Consciousness and the Story-telling Brain


There is a particularly juicy bit in the latest issue of Parabola, embedded in “Does Consciousness Depend on the Brain?” by Chris Carter.  Ferdinand Schiller was in Oxford philosopher in 1891 when Riddles of the Sphinx was published, authored by a “Troglodyte” (or cave-dweller). This cave-dweller turned out to be the learned Schiller, who likened himself to the man in Plato’s Republic who glimpses the truth beyond the cave but finds that his fellow cave dwellers cannot believe him.

In his book Schiller proposes that the material brain is a receiver, not the creator of consciousness—that it is “admirably calculated machinery for regulating limiting and restraining the consciousness which it encases.”  The simpler the brain, the more limited the level of consciousness that we can receive.  A squirrel has a more limited, more squirrely capacity to hold consciousness than a human but the function is the same in both cases:  the material brain is not what produces consciousness but what limits it, what confines its intensity.

This was a radical concept in Schiller’s day and it still is our day.  It is also an idea that makes near-death experience conceivable. It is also the idea—or the taste of inkling– that makes many people spiritual seekers of some sort or another. At some point or other, in nature or sitting in meditation or in the solitude of prayer, many people have at least a fleeting experience of receiving consciousness, of being filled by an impression of beauty or stillness or God’s presence, something they do not create.

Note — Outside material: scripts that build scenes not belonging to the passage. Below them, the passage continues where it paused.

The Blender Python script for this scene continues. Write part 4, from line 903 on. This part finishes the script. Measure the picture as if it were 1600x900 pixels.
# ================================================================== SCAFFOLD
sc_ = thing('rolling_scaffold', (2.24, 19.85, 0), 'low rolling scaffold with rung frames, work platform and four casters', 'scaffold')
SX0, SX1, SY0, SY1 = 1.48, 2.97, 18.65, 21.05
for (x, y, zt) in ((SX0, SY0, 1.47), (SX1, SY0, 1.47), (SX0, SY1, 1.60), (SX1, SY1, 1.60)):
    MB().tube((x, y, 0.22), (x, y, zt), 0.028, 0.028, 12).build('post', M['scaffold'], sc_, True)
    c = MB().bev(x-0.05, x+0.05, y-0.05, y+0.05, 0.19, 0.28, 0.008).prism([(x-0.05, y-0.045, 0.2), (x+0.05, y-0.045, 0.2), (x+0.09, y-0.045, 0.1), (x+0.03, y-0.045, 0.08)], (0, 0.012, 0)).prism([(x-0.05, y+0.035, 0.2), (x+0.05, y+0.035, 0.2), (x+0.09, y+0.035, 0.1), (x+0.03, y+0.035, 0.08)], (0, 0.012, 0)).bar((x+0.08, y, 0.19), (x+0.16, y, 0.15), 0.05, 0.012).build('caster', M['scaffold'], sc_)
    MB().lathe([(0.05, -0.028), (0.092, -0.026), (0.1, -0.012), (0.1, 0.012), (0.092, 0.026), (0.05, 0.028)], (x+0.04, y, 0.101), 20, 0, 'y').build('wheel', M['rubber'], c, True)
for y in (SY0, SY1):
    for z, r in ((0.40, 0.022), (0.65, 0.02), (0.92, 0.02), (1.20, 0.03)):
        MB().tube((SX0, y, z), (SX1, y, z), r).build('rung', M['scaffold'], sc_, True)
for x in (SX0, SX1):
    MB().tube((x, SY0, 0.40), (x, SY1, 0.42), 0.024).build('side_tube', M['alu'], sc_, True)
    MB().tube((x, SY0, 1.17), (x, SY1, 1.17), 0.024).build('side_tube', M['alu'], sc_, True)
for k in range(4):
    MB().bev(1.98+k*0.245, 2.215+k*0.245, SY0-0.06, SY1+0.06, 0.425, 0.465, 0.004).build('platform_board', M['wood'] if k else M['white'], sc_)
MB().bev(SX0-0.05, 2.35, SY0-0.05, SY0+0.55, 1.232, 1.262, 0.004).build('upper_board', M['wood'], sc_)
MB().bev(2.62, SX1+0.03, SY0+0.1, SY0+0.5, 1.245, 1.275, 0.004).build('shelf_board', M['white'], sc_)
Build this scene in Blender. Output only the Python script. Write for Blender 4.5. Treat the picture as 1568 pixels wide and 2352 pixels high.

Lately I’ve been thinking of this in relationship to the way the brain works.  Apparently, there is growing scientific interest in something that most of us know instinctively:  we are born to receive information by way of stories.  In dreams, in ancient myths and folktales, even in child’s play, we practice solving life’s thorniest challenges by way of stories.  Jonathan Gottschall’s The Storytelling Animal stresses the point: Stories the world over are almost always about people (or personified animals) with problems. The people want something badly – to survive to win the girl or the boy, to find a lost child. But big obstacles loom between the protagonists and what they want. Just about any story – comic, tragic, romantic – is about a protagonist’s efforts to secure, usually at some costs, what he or she desires.”

Beneath all the wild variety of stories that have been told, there is this common structure—this common expectation.  We human have brains that are designed to like and remember stories.  We like beginnings, middles, ends.  The spiritual path becomes journey, a quest, a drama, a passion.  And consciousness—full, deathless Consciousness—is the endlessly satisfying ending. The world’s religious traditions impart wisdom not just by means of rituals or symbols but through stories.

What’s interesting to consider however, is that our human brains makes stories out of propositions that aren’t even intended to be stories.   In earliest teachings of the Buddha, there are many lists—for example The Seven Factors of Awakening or Enlightenment.  The seven factors are meant to be a progression, not a static list.  And it is full of implied drama and struggle.  The first factor is mindfulness– the sky or the ground of awareness, the moment we realize there is something to be known, to be sought.  In the midst of pure, bare knowing, interest appears. Our attention is drawn to some aspect of being present in particular: the sensation of sitting here, or the breathing, or a particular sound or thought.  Interest or investigation brings a burst of energy– blossoms into delight into joy. William Blake said “Energy is pure delight.”  As contradictory as it may seem, joy or rapture can lead on to the quiet factors, to tranquility concentration, equanimity.  In our culture, we think of rapture as heedless, hair-blowing-back state, but think of people paying rapt attention. Think of a monk or nun in meditation and prayer.

How strange it is to reflect on that we seek to awaken to higher consciousness in these bodies, with these brains.  To know there is no escape but through our human experience.